EXERCISE DIRECTIONS: Begin at the line that contains "Model this scene", stop after the line that contains "return a, CP - b * SP, SP + b * CP", and reproduce only that span, unaltered.

LISTED RECORDS:
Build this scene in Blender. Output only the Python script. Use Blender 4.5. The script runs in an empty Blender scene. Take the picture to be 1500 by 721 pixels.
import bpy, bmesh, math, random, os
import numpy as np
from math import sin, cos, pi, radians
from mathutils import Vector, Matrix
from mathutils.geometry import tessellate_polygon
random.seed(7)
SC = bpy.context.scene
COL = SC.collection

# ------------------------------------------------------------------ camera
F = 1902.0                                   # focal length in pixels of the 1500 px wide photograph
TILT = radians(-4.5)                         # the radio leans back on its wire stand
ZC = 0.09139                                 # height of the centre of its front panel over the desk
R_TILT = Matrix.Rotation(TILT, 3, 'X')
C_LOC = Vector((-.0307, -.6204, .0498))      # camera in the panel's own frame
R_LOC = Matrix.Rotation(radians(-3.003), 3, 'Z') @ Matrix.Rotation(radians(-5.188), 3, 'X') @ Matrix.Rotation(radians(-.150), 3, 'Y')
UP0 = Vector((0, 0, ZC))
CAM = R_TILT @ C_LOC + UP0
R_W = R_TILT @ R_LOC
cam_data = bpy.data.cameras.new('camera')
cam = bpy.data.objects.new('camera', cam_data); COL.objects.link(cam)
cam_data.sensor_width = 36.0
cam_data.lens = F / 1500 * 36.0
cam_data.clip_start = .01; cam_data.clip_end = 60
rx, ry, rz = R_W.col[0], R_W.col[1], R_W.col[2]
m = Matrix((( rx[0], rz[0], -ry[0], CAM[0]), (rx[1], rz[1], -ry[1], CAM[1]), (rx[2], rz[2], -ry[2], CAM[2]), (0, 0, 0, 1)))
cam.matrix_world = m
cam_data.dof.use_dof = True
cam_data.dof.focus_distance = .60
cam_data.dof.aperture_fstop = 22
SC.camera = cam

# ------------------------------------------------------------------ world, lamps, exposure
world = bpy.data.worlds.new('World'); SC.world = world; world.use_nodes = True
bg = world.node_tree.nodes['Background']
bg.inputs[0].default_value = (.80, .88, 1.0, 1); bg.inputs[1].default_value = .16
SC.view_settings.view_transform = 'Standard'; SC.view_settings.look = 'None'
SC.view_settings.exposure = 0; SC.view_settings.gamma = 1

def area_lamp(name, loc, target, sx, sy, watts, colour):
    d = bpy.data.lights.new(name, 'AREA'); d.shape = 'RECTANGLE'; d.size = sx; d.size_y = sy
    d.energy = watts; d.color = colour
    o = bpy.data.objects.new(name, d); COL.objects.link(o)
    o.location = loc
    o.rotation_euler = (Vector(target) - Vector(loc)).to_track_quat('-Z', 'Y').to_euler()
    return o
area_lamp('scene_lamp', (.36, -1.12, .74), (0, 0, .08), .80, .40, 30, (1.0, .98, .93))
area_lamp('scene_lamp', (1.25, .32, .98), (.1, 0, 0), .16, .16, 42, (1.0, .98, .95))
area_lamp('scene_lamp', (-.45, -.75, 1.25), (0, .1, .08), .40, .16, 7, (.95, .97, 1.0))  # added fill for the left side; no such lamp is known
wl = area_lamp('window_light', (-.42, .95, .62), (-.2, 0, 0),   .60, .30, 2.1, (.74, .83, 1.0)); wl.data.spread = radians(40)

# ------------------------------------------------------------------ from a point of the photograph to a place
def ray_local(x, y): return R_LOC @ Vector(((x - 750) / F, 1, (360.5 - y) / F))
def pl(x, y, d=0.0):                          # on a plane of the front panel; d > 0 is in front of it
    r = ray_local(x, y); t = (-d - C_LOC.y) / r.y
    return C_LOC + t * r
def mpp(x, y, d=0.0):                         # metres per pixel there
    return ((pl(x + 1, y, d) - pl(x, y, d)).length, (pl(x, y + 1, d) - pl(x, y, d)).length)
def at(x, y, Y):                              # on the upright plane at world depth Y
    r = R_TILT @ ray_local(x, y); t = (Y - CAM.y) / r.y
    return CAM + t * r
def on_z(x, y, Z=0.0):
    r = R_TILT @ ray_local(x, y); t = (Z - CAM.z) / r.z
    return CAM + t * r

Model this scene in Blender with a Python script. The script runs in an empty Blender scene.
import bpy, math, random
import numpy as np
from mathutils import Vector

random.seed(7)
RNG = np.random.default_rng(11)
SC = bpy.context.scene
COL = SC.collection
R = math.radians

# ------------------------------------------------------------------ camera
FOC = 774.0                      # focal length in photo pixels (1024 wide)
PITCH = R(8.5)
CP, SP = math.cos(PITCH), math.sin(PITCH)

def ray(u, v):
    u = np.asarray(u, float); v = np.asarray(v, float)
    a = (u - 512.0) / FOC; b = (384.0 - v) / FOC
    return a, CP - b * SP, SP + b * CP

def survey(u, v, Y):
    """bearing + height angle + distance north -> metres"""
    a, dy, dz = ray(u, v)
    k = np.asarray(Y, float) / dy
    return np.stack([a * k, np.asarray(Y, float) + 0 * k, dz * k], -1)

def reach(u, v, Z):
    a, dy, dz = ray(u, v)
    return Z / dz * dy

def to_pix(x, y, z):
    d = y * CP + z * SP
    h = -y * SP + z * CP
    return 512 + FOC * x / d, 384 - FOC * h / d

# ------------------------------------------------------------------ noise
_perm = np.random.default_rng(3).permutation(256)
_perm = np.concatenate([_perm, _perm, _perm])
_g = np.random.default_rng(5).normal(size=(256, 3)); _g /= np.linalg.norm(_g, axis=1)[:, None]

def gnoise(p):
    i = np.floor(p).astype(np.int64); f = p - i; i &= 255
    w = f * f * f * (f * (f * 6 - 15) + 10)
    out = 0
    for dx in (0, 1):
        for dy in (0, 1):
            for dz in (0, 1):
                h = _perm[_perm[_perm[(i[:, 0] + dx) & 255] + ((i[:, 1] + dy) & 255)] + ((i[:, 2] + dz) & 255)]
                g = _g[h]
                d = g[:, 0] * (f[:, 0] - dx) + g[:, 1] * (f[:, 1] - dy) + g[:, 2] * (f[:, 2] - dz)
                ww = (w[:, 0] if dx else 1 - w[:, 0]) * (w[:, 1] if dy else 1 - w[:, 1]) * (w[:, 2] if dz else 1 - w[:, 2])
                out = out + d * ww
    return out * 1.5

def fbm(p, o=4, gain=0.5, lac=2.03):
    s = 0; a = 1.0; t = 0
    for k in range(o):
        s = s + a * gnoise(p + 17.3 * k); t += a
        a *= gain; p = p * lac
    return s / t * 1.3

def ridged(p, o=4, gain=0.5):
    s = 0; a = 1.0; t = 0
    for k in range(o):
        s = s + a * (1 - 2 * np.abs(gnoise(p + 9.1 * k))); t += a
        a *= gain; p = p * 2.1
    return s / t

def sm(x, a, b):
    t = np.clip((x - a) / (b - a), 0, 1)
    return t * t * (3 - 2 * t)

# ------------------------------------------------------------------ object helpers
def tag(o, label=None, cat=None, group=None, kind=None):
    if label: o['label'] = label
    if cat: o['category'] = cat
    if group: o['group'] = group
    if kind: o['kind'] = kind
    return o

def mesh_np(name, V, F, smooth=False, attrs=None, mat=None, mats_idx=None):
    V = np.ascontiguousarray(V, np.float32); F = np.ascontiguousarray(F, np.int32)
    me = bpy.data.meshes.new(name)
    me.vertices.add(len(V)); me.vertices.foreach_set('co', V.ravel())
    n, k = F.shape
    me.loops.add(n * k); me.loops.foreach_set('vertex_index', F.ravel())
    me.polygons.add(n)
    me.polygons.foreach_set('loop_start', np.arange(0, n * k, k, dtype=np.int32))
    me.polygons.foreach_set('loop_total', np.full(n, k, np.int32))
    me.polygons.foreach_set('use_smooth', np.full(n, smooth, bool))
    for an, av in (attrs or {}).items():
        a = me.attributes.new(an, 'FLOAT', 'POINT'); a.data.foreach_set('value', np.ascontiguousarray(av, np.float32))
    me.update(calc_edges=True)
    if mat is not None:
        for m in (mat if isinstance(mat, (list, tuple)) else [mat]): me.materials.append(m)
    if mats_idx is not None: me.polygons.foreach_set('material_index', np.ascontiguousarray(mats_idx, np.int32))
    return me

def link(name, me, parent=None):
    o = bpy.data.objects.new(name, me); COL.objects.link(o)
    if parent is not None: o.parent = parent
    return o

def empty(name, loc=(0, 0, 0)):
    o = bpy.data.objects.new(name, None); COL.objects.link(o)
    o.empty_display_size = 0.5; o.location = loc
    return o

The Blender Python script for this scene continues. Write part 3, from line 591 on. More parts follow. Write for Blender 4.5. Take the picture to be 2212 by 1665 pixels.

ANSWER TO THIS PROBLEM:
Model this scene in Blender with a Python script. The script runs in an empty Blender scene.
import bpy, math, random
import numpy as np
from mathutils import Vector

random.seed(7)
RNG = np.random.default_rng(11)
SC = bpy.context.scene
COL = SC.collection
R = math.radians

# ------------------------------------------------------------------ camera
FOC = 774.0                      # focal length in photo pixels (1024 wide)
PITCH = R(8.5)
CP, SP = math.cos(PITCH), math.sin(PITCH)

def ray(u, v):
    u = np.asarray(u, float); v = np.asarray(v, float)
    a = (u - 512.0) / FOC; b = (384.0 - v) / FOC
    return a, CP - b * SP, SP + b * CP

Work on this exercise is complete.